» What to work on
Copy all lines of the listing that include the string "True".

» Data segment
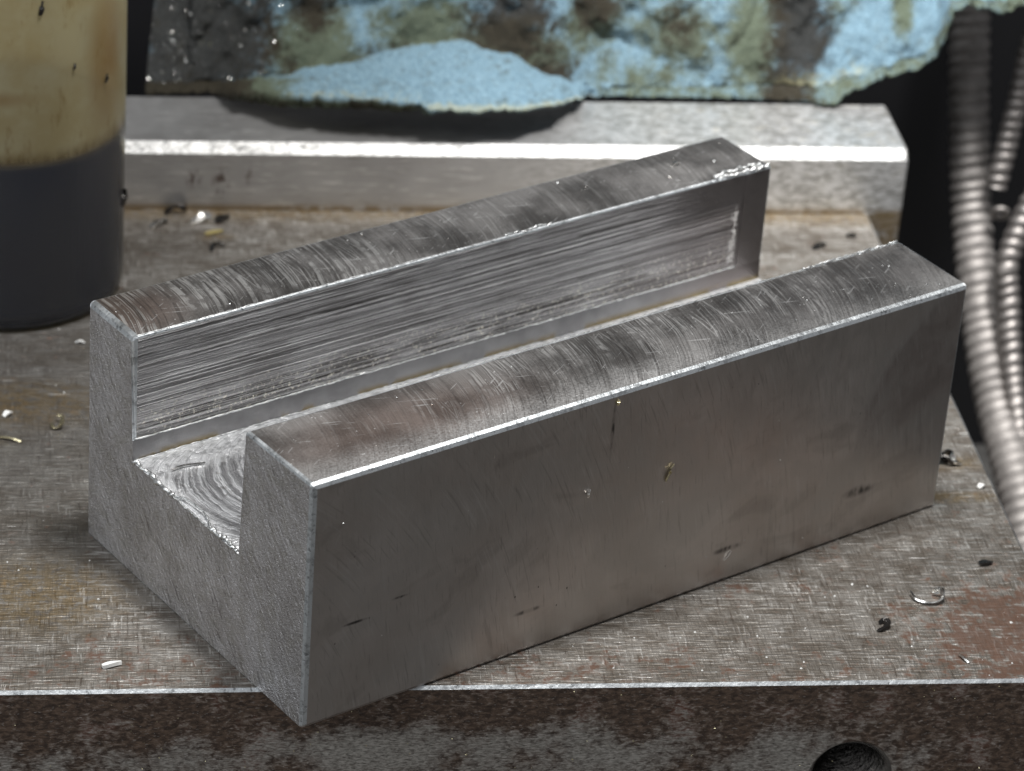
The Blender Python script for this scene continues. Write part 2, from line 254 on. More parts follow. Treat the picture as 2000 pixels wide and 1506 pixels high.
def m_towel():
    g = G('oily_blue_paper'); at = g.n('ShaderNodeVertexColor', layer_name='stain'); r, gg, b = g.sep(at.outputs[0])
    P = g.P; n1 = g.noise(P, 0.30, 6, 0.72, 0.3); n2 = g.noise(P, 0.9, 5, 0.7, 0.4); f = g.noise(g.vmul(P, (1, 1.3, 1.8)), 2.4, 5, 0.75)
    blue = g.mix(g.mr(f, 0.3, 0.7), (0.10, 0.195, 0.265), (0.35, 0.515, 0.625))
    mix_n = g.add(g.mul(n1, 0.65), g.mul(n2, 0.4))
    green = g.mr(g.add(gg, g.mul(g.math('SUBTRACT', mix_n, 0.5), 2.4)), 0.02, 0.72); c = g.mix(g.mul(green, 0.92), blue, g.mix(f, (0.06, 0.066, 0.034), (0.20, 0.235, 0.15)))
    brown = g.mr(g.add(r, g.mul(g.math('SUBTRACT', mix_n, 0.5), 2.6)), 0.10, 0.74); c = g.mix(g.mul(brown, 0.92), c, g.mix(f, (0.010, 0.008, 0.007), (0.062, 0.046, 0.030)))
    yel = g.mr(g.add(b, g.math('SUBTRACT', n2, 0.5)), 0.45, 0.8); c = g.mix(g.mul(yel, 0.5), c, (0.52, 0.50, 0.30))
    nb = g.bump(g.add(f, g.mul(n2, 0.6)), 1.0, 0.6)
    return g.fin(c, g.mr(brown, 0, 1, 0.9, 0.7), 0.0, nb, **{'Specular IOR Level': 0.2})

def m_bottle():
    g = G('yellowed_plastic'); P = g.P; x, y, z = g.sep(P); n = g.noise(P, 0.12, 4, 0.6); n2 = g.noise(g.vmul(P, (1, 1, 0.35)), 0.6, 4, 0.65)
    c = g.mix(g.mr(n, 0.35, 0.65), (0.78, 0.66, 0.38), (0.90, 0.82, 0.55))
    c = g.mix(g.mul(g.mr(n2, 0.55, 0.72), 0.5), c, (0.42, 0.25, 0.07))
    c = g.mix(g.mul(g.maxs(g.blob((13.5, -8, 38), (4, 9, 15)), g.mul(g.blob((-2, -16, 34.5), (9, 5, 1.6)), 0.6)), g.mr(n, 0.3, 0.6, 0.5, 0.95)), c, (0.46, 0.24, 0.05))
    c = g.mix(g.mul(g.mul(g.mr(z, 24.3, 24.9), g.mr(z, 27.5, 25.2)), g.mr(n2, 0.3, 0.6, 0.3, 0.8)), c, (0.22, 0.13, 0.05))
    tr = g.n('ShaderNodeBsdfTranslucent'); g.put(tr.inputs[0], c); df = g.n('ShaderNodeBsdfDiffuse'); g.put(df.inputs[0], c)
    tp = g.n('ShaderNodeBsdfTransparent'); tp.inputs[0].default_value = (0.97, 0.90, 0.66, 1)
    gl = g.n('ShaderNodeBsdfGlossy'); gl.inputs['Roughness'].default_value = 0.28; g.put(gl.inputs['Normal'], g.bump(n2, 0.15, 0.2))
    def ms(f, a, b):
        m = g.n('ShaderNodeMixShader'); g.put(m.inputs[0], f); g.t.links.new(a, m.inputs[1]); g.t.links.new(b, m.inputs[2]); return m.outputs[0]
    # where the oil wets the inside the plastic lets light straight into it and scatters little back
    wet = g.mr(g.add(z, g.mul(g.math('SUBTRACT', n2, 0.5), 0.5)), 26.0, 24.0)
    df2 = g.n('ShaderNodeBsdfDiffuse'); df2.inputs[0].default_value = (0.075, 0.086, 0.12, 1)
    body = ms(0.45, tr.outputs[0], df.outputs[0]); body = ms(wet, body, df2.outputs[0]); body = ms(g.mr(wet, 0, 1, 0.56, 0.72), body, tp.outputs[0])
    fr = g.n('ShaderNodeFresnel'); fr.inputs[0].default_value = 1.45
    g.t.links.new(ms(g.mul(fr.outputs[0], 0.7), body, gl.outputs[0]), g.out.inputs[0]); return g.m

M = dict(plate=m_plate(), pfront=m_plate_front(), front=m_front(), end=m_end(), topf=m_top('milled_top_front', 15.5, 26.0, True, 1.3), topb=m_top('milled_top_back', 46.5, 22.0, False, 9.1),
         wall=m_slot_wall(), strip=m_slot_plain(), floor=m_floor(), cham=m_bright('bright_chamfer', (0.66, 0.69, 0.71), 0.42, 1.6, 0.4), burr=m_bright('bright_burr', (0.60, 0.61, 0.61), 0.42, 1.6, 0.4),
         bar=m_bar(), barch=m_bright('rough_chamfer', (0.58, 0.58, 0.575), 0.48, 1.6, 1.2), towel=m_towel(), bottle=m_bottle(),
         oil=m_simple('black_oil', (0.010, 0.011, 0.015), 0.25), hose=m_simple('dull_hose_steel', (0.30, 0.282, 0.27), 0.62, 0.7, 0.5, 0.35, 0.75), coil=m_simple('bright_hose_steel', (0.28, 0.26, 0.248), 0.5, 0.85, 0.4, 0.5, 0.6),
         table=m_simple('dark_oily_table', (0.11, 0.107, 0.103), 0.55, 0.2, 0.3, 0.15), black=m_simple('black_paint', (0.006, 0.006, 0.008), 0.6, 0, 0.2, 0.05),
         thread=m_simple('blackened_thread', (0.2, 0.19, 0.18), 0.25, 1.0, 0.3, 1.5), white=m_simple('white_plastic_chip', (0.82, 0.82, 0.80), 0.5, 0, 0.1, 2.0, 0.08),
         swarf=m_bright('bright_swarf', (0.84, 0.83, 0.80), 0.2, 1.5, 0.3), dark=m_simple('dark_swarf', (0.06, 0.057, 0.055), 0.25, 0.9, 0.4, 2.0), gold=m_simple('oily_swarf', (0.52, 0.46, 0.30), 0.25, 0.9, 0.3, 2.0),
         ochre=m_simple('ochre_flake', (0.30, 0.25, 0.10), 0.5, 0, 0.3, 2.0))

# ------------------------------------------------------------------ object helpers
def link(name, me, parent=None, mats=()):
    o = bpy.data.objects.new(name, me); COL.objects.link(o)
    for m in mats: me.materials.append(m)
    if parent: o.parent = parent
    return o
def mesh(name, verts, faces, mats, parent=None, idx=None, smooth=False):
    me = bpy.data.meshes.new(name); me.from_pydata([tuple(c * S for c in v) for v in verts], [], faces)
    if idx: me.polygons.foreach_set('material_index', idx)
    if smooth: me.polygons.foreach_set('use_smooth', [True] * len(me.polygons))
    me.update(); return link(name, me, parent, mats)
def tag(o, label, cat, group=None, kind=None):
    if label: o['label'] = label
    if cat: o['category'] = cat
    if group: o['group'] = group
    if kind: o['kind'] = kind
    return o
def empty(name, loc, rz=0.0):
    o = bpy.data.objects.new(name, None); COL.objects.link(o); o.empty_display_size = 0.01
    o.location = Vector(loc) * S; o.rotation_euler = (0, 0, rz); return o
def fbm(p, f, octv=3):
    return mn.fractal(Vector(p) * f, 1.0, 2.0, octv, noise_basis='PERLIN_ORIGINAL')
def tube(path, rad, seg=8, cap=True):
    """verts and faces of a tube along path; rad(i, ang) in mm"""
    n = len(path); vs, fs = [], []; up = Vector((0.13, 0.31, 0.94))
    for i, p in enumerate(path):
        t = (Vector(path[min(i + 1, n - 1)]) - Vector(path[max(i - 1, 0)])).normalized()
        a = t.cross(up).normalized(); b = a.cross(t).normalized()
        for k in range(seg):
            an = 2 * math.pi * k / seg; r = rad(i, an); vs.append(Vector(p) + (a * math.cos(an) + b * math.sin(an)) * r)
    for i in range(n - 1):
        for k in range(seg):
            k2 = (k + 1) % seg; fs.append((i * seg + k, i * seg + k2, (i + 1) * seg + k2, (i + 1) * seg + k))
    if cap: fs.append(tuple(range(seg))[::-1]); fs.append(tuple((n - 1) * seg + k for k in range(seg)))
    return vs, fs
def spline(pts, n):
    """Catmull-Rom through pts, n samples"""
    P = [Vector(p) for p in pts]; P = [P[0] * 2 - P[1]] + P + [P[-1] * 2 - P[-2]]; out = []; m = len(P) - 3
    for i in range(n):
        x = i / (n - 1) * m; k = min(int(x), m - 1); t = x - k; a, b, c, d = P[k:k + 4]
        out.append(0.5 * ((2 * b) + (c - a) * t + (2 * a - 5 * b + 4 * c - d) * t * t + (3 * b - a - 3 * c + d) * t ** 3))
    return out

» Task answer
M = dict(plate=m_plate(), pfront=m_plate_front(), front=m_front(), end=m_end(), topf=m_top('milled_top_front', 15.5, 26.0, True, 1.3), topb=m_top('milled_top_back', 46.5, 22.0, False, 9.1),
    if smooth: me.polygons.foreach_set('use_smooth', [True] * len(me.polygons))
def tube(path, rad, seg=8, cap=True):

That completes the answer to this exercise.